How to handle assertion disables in gate-level simulation?

Hi,

I’m running into an issue re-using assertions in gate-level sims.

At the top level of our testbench, I have a number of control bits that are used as the disable conditions for our assertions. The problem is that in gate-level sim, all those signals are gone, presumably as they don’t connect to the design.

SOME_ASSERT_CHECK : assert property(some_assertion(**disable_bit**, argumentX, argumentY) );

Right now I’m working around the issue by defining a series of gate-sim specific behavioral tasks that uses $asserton and $assertoff to control assertions, but I have to write one statement for each and every assertion out there and it seems to me that there surely must be a better and cleaner way to do this.

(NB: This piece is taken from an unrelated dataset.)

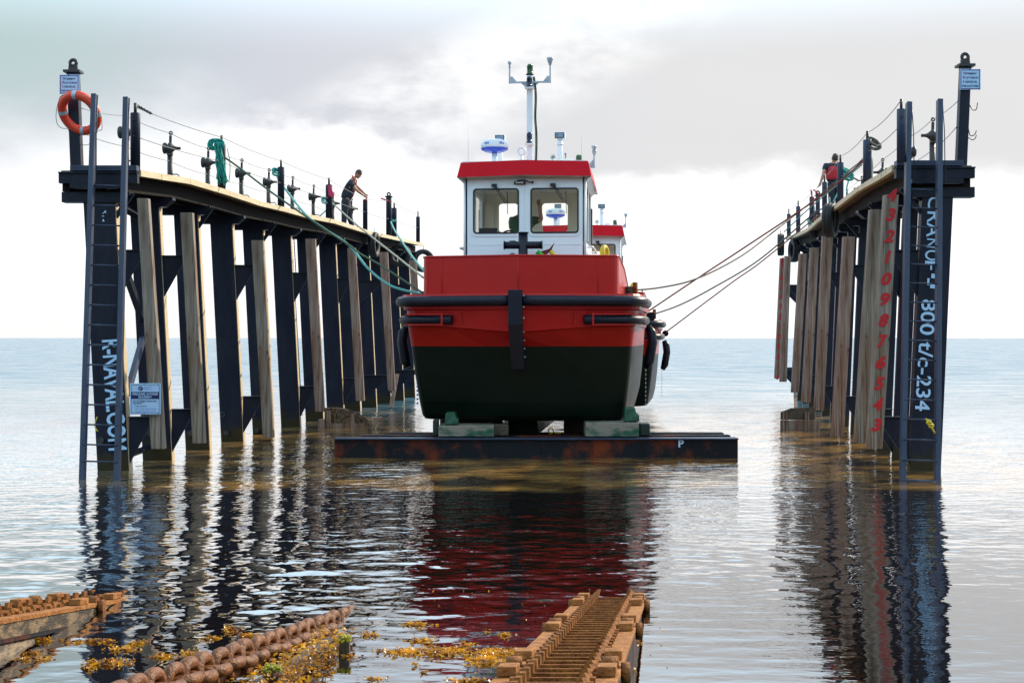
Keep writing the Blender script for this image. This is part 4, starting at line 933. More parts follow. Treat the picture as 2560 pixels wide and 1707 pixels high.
def pane(x0,x1,z0,z1,yv,axis,out):
    """black gasket ring, pale outer frame ring and a pane"""
    def ring(g,r0,y0,y1):
        a=rrect(x0-g,x1+g,z0-g,z1+g,r0+g,6); b=rrect(x0,x1,z0,z1,r0,6); n=len(a); m=MB()
        mk=(lambda q,y:(q[0],y,q[1])) if axis=='y' else (lambda q,y:(y,q[0],q[1]))
        v=[mk(q,y0) for q in a]+[mk(q,y0) for q in b]+[mk(q,y1) for q in a]+[mk(q,y1) for q in b]
        fs=[]
        for i in range(n):
            j=(i+1)%n; fs+=[(i,j,n+j,n+i),(2*n+i,2*n+j,j,i),(n+i,n+j,3*n+j,3*n+i),(2*n+i,2*n+j,3*n+j,3*n+i)]
        return m.add(v,fs)
    return ring
for k,(x0,x1,z0,z1) in enumerate(FW):
    rg=pane(x0,x1,z0,z1,CF,'y',-1)
    wf=cp(rg(.055,.07,CF-.012,CF+.0),'window','white')
    g=rg(.0,.07,0,0)
    def rg2(xa,xb,za,zb,g_,r0,y0,y1):
        a=rrect(xa,xb,za,zb,r0,6); b=rrect(xa+g_,xb-g_,za+g_,zb-g_,max(.02,r0-g_),6); n=len(a); m=MB()
        v=[(q[0],y0,q[1]) for q in a]+[(q[0],y0,q[1]) for q in b]+[(q[0],y1,q[1]) for q in a]+[(q[0],y1,q[1]) for q in b]; fs=[]
        for i in range(n):
            j=(i+1)%n; fs+=[(i,j,n+j,n+i),(2*n+i,2*n+j,j,i),(n+i,n+j,3*n+j,3*n+i),(3*n+i,3*n+j,2*n+j,2*n+i)]
        return m.add(v,fs)
    o=rg2(x0,x1,z0,z1,.03,.07,CF-.022,CF+.03).build('gasket','gasket'); o.parent=wf
    pg=rrect(x0+.02,x1-.02,z0+.02,z1-.02,.05,5); o=MB().add([(a,CF+.01,b_) for a,b_ in pg],[tuple(range(len(pg)))]).build('pane','glass'); o.parent=wf
    # wiper
    wx=(x0+x1)/2-.03; m=MB(); m.box(wx-.05,wx+.05,CF-.09,CF-.012,z1+.03,z1+.08); m.bar((wx-.02,CF-.07,z1+.05),(wx+.22,CF-.05,z1-.30),.014,.014); m.bar((wx+.02,CF-.07,z1+.05),(wx+.25,CF-.05,z1-.28),.01,.01)
    m.bar((wx+.25,CF-.045,z1-.07),(wx+.26,CF-.045,z1-.50),.012,.02); m.bar((wx+.0,CF-.08,z1+.06),(wx+.1,CF-.07,z1-.06),.03,.02); o=m.build('wiper','gasket'); o.parent=wf
cp(wall_with_holes((-W,CF,ZB),(1,0,0),(0,0,1),2*W,ZT-ZB,[(a+W,b_+W,c_-ZB,d_-ZB) for a,b_,c_,d_ in FW],(0,.05,0)),'front_wall','white')
cp(wall_with_holes((-W,CF+.052,ZB),(1,0,0),(0,0,1),2*W,ZT-ZB,[(a+W+.0,b_+W,c_-ZB,d_-ZB) for a,b_,c_,d_ in FW],(0,.012,0)),'front_lining','cream')
RW=[(-.80,-.28,4.43,5.04),(.12,.66,4.43,5.04)]
cp(wall_with_holes((-W,CB-.05,ZB),(1,0,0),(0,0,1),2*W,ZT-ZB,[(a+W,b_+W,c_-ZB,d_-ZB) for a,b_,c_,d_ in RW],(0,.05,0)),'rear_wall','cream')
for a,b_,c_,d_ in RW:
    pg=rrect(a-.01,b_+.01,c_-.01,d_+.01,.05,5); o=MB().add([(p,CB-.02,q) for p,q in pg],[tuple(range(len(pg)))]); cp(o,'rear_window','glass')
SW=[(.2,1.25,4.1,5.1),(1.4,2.35,4.1,5.1)]
for s in (-1,1):
    cp(wall_with_holes((s*W,CF+.0,ZB),(0,1,0),(0,0,1),CB-CF,ZT-ZB,[(a,b_,c_-ZB,d_-ZB) for a,b_,c_,d_ in SW],(-s*.05,0,0)),'side_wall','white')
    for a,b_,c_,d_ in SW:
        m=MB(); pg=rrect(a-.0,b_+.0,c_,d_,.06,5); q=rrect(a-.04,b_+.04,c_-.04,d_+.04,.08,5); n=len(pg)
        m.add([(s*(W+.012),CF+u,v) for u,v in pg]+[(s*(W+.012),CF+u,v) for u,v in q],[(i,(i+1)%n,n+(i+1)%n,n+i) for i in range(n)])
        fr=cp(m,'side_window','gasket'); o=MB().add([(s*(W-.02),CF+u,v) for u,v in pg],[tuple(range(n))]).build('pane','glass'); o.parent=fr
    # handrail and vent louvres
    cp(MB().tube([(s*(W+.02),CF+.3,3.95),(s*(W+.12),CF+.3,3.95),(s*(W+.13),CF+.34,3.95),(s*(W+.13),CF+2.2,3.95),(s*(W+.02),CF+2.2,3.95)],.022,8),'handrail','white2')
    m=MB()
    for k in range(16): m.box(s*(W+.001),s*(W+.025),CF+2.38,CF+2.7,4.1+.05*k,4.13+.05*k)
    cp(m,'louvre','gasket')
cp(MB().box(-W+.052,W-.052,CF+.07,CB-.052,3.1,3.14),'floor','cream')
cp(MB().box(-W+.06,W-.06,CF+.07,CF+.4,3.9,4.1),'dashboard','steel2'); cp(MB().box(-.9,-.55,CF+.12,CF+.2,4.1,4.32),'screen','gasket'); cp(MB().torus((-.35,CF+.45,4.12),.17,.016,n=24,m=6),'steering_wheel','gasket')
cp(MB().box(-1.1,-.9,CB-.12,CB-.06,3.2,5.05),'locker','cream')
# welded panel seams on the cabin front
cp(MB().box(-.006,.006,CF-.004,CF+.0,ZB,ZT),'seam','white2'); cp(MB().box(-W,W,CF-.006,CF-.0,3.98,3.988),'seam','white2')
for s in (-1,1): cp(MB().tube([(s*W,CF+.0,ZB),(s*W,CF+.0,ZT)],.022,10),'corner_tube','white2')
# roof
def roof():
    E=1.29; T_=1.225; y0,y1=CF-.2,CB+.15; t0,t1=CF-.1,CB+.1; z0,z1=5.27,5.565
    pr=lambda hw,y,z,k:[(-hw,y,z),(0,y-.05*k,z+.03),(hw,y,z)]
    v=pr(E,y0,z0,1)+pr(T_,t0,z1,1)+pr(T_,t1,z1-.06,0)+pr(E,y1,z0-.04,0)
    # rings: 0-2 front eave, 3-5 front top, 6-8 rear top, 9-11 rear eave
    f=[(0,1,4,3),(1,2,5,4),(3,4,7,6),(4,5,8,7),(6,7,10,9),(7,8,11,10),(0,3,6,9),(2,11,8,5)]
    m=MB().add(v,f); return m
rf=bp(roof(),'roof','roofred')
o=MB().hexa([(-1.2,CF-.05,5.57),(1.2,CF-.05,5.57),(1.2,CB+.05,5.51),(-1.2,CB+.05,5.51),(-1.2,CF-.05,5.59),(1.2,CF-.05,5.59),(1.2,CB+.05,5.53),(-1.2,CB+.05,5.53)]).build('roof_bounce_panel','white2'); o.parent=rf  # unseen white panel added to keep red roof bounce off the gear
so_=MB(); so_.add([(-1.29,CF-.2,5.268),(0,CF-.25,5.298),(1.29,CF-.2,5.268),(1.29,CB+.15,5.228),(0,CB+.15,5.26),(-1.29,CB+.15,5.228)],[(0,1,2,3,4,5)]); so_.prism([(-W,CF-.0,5.18),(-1.27,CF-.15,5.262),(-W,CF,5.262)],(0,2.9,0)); so_.prism([(W,CF,5.18),(1.27,CF-.15,5.262),(W,CF,5.262)],(0,2.9,0))
o=so_.build('soffit','white'); o.parent=rf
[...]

Any recommendations on how one can go about controlling assertion disables that functions smoothly both in regular sim and gate-level sim?

Thanks!

In reply to silverace99:

You might want to look at your tools documentation for disabling assertions on the command line with wildcards.

Does it help to use an command line option “+DISABLE_IN_GLS”. When you run simulation with this command line option, the assertion will be disabled.

disable_bit = disable_bit || $test$plusargs(“DISABLE_IN_GLS”);

In reply to Lina.Lin:

Does it help to use an command line option “+DISABLE_IN_GLS”. When you run simulation with this command line option, the assertion will be disabled.
disable_bit = disable_bit || $test$plusargs(“DISABLE_IN_GLS”);

Well actually, i want to run the assertion in GLS also.

But your idea seems like it could work if i use plusargs to replace the disable bits. Something like


SOME_ASSERT_CHECK : assert property(some_assertion($value$plusargs("TURN_OFF_THIS_ASSERT_TYPE"), argumentX, argumentY) );

Seems like a reasonably clean solution. But I’m happy to hear other thoughts!